A galera que senta a lenha na pornografia já se questionou até que ponto a pornografia replica o mero comportamento animal? Essa aqui vai mais numa linha de: o que veio primeiro, a pornografia ou o masoquismo?
Eu poderia citar inúmeras outras discussões polêmicas, mas o ponto é: o debate das redes sociais não dá espaço para questionamento de premissas, o debate de internet não se importa, bem da verdade.
A mediação por imagens que ocorre na internet só dá espaço ao sofisma e ao raso, sem momento para o questionamento do questionamento, para a quebra do tabu da quebra do tabu.

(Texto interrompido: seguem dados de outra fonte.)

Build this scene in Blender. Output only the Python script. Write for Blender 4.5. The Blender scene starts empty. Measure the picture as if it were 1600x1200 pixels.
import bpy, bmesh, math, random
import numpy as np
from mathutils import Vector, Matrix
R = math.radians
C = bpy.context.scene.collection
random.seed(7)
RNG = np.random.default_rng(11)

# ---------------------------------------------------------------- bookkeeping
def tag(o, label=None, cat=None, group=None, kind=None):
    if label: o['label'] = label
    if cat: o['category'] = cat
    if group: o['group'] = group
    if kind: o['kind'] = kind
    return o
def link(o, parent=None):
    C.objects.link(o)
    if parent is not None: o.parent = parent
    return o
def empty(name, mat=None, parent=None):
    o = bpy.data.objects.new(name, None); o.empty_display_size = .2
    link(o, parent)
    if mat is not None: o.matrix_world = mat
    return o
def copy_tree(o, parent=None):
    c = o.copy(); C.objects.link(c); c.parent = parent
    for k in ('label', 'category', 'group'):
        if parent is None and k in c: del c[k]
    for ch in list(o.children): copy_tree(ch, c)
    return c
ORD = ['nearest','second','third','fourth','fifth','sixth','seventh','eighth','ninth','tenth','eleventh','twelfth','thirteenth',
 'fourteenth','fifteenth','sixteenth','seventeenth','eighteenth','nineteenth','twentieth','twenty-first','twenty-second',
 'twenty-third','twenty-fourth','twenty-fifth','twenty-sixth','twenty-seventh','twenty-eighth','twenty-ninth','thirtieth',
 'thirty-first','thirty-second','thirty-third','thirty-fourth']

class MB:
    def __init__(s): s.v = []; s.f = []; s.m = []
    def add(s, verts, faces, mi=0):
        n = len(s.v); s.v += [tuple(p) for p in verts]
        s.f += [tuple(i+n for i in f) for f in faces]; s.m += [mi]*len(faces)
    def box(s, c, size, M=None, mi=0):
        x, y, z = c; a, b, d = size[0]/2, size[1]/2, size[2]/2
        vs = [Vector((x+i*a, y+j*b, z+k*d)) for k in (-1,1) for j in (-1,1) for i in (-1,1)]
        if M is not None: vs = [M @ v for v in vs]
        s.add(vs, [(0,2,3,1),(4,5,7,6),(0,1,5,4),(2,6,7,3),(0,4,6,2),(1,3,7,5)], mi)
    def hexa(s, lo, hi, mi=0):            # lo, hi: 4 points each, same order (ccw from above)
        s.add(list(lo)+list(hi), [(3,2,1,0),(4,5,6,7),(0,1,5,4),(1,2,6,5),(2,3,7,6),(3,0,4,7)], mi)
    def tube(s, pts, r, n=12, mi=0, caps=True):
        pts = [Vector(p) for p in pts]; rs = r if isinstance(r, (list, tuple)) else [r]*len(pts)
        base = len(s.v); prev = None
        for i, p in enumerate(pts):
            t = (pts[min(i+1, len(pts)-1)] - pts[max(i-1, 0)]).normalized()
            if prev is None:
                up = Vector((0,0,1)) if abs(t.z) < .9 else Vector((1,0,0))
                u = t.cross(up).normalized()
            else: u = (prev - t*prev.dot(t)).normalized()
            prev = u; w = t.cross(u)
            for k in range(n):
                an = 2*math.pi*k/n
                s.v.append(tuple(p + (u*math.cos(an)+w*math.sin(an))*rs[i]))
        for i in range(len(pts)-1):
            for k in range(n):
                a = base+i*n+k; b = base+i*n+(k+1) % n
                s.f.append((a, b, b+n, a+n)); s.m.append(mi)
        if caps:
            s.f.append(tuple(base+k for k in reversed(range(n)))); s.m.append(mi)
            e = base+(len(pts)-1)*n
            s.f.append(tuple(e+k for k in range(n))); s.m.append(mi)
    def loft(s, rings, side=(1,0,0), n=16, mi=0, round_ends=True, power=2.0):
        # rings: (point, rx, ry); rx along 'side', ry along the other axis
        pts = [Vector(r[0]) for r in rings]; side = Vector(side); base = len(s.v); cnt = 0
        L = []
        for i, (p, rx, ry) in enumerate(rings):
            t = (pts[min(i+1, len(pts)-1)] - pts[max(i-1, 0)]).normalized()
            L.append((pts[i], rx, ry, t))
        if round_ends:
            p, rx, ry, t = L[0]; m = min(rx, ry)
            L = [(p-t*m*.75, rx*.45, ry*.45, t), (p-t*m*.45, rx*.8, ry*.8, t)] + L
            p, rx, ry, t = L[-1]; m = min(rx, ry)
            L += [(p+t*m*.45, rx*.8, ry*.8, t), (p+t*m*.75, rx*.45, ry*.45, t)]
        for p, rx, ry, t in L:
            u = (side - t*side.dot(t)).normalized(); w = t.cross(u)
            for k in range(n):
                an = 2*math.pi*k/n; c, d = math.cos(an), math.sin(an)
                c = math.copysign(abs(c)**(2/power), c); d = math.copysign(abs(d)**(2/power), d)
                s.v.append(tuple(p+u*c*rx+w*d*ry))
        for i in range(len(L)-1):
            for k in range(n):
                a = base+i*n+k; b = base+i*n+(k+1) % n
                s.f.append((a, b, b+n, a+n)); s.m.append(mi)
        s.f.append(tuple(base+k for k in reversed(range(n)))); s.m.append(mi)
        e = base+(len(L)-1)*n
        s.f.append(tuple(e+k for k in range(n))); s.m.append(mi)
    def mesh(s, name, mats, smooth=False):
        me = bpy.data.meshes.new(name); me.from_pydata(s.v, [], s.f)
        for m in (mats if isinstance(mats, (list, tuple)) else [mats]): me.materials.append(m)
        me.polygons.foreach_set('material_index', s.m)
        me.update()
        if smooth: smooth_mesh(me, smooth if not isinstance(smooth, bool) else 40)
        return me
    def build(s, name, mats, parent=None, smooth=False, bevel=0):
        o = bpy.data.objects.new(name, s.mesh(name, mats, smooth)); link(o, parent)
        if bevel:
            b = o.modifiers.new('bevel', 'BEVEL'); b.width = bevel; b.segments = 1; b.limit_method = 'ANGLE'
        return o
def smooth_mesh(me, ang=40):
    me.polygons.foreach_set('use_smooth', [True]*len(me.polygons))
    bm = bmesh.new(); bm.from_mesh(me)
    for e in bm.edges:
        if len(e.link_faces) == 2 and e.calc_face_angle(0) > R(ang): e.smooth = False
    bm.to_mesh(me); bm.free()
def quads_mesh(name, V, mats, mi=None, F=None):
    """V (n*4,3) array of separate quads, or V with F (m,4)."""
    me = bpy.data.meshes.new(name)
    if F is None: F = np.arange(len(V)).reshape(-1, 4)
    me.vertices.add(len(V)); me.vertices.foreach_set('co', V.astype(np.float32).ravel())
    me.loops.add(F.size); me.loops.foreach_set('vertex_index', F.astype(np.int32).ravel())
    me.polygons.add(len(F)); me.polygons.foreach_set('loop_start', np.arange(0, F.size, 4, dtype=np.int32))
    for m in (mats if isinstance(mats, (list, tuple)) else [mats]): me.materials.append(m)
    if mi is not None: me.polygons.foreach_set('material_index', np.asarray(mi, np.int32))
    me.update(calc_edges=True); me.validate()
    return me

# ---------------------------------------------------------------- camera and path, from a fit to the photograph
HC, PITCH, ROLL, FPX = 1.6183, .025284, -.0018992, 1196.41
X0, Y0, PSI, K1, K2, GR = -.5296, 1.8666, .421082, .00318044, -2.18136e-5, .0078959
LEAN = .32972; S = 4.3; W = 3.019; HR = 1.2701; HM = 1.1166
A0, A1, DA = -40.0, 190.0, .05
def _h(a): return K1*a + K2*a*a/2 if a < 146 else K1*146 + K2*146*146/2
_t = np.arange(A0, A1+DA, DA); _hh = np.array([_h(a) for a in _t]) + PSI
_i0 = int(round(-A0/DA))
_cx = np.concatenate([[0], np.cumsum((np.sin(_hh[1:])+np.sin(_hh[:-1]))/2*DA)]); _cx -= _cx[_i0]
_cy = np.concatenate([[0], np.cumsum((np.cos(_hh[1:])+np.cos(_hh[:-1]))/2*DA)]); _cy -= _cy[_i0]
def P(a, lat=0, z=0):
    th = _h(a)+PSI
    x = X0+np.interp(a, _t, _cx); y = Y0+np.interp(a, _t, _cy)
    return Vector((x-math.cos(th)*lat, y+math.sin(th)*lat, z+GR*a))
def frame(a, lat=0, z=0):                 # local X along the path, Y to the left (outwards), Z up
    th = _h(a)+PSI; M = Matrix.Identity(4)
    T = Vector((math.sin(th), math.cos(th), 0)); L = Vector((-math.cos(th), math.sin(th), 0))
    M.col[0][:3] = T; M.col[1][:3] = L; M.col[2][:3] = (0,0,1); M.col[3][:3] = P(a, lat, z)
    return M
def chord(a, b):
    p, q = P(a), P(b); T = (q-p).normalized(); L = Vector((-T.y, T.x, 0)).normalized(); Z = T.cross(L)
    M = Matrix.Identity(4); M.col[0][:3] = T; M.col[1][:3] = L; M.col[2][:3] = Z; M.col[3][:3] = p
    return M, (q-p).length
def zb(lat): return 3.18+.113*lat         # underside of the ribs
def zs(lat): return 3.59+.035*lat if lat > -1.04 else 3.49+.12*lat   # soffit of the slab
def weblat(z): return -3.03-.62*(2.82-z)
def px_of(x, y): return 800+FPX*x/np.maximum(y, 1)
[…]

Não quero aqui pagar de "mamãe falei" e usar o bordão clássico do questionamento incessante sobre qualquer coisa. Inclusive, é preciso dar o mérito para as pautas identitárias e para os lacradores, esses costumam ir mais fundo nos meandros sociais do que todos os grupos conservadores juntos, que seja feita, portanto, a justiça.
Entretanto, a turba massificada de opiniões e o comportamento de manada que a internet promove reverbera em um comportamento de lacração que não se interessa absolutamente para a verdade das próprias pautas e facilita um abandono ao diálogo e um abraçar do caos polarizado da política atual.
Lembremos que, afinal de contas, a polarização subentende dois polos opostos que estão avessos ao verdadeiro debate, e aqui fica a autocrítica para a esquerda que se acha super esclarecida mas que, no final, se usa da internet apenas para alimentar as próprias verdades.